2013 yıl sonu ve bu yılın ilk altı ayı itibariyle karlılık açısından bakıldığında net faiz marjlarının gerileme eğiliminde olduğunu belirten Bali, yılın tamamı için ise; yüzde 3,5-4 aralığında kalmasının beklendiğini ifade etti.

“Bisikleti sürme beceriniz yavaşken belli olur”

Hızlı büyüme dönemlerinden sonra özellikle de makul büyüme dönemlerine geçilmeye başlandığında varlık kalitesi ile ilgili kaygıların gündeme geldiğini anımsatan Bali, şunları söyledi: 

“Teknik manada bütün verileri içsel modellerimizle desteklediğimiz bir veri tabanı üzerinde çalışıyoruz. Yani meslek erbaplığı artık her bir vakayı tek tek inceleyerek yürütmeyi mümkün kılmıyor. O kadar yaygın ve perakende, o kadar çok sayıda işlem proses ediyorsunuz ki böyle bir tabloda sizin teknik manada çok gelişmiş sistemlere, içsel sistemlere sahip olmanız lazım toplam kaliteyi muhafaza etmek için. Bizim varlık kalitesi açısından bu dönemde en önemli kazanımlarımızdan biri bu içsel modellerimizin doğru çalıştığının teyit edilmesidir. Takipteki kredilerde yüzde 1,6 ile sektörün açık ara altında kalmamızda içsel modelimiz çok etkili olmuştur.”

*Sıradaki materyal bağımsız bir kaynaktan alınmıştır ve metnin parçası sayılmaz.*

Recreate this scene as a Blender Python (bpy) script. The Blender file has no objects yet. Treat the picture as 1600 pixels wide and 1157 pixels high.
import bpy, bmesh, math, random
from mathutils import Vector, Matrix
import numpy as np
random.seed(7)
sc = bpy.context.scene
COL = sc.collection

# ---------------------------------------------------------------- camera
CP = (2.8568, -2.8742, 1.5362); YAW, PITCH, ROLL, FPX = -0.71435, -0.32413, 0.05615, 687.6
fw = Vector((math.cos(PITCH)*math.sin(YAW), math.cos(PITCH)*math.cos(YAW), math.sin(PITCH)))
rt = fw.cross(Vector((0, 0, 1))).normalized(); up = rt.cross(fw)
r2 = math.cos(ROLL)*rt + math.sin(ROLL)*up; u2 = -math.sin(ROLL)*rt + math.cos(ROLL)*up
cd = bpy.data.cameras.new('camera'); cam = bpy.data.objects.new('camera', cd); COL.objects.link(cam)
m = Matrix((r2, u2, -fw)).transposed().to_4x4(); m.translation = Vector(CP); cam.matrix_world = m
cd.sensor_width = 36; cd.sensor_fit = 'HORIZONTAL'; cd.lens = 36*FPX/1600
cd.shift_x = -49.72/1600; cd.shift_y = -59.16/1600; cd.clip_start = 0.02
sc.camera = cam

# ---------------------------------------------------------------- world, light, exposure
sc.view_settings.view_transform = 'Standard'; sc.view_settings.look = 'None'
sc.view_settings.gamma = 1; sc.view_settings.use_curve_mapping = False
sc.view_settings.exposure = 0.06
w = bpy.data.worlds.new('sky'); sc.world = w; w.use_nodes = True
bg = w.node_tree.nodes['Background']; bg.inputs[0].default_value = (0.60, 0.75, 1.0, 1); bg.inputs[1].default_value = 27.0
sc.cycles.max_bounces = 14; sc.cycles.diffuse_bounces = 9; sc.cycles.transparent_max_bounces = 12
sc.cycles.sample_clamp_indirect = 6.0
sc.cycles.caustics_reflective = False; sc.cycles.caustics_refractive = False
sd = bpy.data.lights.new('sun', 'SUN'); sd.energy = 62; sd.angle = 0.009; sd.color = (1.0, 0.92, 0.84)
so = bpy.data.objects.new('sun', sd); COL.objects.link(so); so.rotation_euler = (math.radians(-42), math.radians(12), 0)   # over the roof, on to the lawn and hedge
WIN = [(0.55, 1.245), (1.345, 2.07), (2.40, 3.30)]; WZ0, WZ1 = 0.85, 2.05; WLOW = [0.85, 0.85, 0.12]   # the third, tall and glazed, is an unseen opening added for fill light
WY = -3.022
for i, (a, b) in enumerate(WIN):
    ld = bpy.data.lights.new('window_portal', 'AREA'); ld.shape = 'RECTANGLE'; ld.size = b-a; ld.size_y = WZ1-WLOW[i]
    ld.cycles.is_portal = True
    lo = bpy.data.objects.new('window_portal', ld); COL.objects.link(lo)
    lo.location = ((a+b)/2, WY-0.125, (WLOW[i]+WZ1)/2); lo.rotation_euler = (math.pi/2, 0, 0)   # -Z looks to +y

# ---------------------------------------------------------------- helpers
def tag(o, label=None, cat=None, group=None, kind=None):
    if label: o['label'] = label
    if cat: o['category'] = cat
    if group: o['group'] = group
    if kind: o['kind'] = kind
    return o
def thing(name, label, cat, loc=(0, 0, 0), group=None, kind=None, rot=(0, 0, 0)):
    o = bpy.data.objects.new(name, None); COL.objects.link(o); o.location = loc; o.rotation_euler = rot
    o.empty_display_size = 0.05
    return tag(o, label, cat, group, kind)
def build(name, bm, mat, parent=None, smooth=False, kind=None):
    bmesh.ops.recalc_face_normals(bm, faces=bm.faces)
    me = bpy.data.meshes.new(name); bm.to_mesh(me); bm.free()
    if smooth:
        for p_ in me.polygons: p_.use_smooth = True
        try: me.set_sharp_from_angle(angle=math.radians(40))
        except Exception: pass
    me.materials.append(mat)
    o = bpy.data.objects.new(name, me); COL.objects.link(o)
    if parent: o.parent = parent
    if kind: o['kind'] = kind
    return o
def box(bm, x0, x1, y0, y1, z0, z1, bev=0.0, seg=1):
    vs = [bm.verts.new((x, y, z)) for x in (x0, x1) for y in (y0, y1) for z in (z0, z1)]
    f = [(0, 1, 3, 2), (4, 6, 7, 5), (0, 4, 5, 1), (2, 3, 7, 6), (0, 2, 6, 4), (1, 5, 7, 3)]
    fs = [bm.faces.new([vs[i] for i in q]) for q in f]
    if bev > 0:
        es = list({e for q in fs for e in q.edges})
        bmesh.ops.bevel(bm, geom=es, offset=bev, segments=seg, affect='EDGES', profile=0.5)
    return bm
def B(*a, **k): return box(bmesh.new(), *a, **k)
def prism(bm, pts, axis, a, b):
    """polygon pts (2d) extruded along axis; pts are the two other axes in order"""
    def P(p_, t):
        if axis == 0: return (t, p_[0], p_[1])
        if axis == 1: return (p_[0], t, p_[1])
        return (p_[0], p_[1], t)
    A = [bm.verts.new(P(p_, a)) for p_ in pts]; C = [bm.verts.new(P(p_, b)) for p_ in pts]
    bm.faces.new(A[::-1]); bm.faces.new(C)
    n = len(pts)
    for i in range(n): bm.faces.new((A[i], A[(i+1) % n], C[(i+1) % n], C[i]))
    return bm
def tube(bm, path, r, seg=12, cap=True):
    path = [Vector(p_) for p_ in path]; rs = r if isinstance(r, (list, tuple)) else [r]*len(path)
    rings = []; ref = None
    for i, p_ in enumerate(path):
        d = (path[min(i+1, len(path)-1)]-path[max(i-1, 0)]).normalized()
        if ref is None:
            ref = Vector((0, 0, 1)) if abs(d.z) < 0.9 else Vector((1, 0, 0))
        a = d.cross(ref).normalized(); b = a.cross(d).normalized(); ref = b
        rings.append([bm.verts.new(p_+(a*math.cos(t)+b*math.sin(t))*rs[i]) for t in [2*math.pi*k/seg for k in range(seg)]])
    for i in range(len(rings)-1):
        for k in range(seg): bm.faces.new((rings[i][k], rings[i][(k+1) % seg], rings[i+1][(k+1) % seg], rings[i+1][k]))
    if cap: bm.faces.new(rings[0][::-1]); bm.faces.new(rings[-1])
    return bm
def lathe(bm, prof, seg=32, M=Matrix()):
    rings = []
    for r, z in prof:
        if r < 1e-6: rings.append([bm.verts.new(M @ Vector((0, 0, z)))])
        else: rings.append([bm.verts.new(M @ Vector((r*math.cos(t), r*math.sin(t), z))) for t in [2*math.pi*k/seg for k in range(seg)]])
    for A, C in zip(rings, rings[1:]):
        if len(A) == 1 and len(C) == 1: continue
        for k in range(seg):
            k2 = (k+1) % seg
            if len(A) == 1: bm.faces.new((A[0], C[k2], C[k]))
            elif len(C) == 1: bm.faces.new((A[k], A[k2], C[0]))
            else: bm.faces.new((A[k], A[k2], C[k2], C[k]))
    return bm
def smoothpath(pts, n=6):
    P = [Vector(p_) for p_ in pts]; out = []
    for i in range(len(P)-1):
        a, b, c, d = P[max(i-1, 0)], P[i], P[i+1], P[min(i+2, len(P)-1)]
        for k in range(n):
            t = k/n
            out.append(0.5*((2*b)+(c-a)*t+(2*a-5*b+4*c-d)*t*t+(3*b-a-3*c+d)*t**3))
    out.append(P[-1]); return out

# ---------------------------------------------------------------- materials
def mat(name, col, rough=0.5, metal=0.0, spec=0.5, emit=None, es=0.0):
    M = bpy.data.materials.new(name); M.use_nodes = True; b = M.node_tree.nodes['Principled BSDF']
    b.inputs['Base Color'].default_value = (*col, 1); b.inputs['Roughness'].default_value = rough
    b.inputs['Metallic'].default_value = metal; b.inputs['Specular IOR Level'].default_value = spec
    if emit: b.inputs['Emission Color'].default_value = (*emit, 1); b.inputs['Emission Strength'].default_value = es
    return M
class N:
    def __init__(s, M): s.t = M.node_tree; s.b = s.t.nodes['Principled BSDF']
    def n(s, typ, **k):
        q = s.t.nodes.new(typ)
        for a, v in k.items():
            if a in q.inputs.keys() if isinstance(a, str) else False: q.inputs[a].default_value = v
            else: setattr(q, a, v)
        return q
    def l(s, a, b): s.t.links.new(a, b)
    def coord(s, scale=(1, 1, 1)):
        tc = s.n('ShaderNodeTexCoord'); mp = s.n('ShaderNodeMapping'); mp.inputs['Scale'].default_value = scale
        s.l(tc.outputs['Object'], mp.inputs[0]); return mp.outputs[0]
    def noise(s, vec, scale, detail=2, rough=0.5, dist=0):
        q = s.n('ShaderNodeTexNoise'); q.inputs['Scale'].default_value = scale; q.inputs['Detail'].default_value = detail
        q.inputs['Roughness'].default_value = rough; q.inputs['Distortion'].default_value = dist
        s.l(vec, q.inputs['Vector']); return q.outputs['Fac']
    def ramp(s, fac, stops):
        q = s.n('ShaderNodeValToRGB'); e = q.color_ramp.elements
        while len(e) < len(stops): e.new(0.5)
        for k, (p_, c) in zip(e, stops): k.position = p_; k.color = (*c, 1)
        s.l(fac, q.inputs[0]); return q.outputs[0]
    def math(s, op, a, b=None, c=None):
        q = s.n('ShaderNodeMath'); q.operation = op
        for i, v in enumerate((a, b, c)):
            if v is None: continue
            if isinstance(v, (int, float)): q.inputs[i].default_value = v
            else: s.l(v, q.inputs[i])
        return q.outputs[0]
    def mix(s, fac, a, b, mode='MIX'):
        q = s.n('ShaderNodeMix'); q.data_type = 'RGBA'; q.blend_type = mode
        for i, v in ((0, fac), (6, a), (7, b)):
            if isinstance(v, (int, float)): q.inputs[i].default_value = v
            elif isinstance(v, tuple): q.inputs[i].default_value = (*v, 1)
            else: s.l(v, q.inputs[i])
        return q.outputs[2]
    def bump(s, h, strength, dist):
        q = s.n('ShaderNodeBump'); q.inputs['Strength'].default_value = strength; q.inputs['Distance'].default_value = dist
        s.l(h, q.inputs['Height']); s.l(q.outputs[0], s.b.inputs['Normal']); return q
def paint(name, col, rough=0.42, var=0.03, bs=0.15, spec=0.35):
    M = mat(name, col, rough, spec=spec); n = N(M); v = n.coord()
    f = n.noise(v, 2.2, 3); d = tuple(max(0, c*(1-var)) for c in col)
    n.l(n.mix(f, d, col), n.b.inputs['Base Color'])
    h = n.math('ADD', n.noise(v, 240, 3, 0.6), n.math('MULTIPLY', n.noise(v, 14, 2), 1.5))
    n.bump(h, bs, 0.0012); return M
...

Çok yüksek büyüme oranlarının olduğu ve firmaların da buna bağlı olarak yüksek cirolar yaptığı dönemlerde kasa döndüğü için işin fizibilitesi olmadığı halde var gibi görülebileceğine işaret eden Bali, şöyle devam etti:

"Bunun sınandığı dönem büyümenin makulleştiği dönemlerdir. Örneğin bisikleti sürme beceriniz yavaşken belli olur. Dengede kalmak yavaş giderken zordur. Halbuki hızlı giderken risklidir ama denge kolay sağlanabilir. O nedenle hızlı büyüme dönemlerinde işlerin fizibilitesinin gözden kaçtığı durumlar olabilir. Türkiye 2012 yılından beri makul hızlarla büyüyor. 2012’de daha yavaş, 2013’te bir miktar üzerinde ve 2014 yılı ilk çeyreğinde yüzde 4,3 büyüdü. Bu dönem aslında önemli bir test dönemidir. Böyle bir dönemde, sorunlu krediler oranı bankacılık sektöründe hala yüzde 3'ün altında… Hele İş Bankası gibi bu kadar yaygın ve hacimli bir plasmana sahip bir bankada da yüzde 1,6 gibi bir seviyede takipteki kredi oranı varsa ben bunun çok önemli bir test olduğunu ve iyi gelişmiş risk yönetim teknikleriyle çalıştığımızın önemli bir göstergesi olduğunu düşünüyorum. Bu dönemde bir sıçrama olmaması önemlidir.”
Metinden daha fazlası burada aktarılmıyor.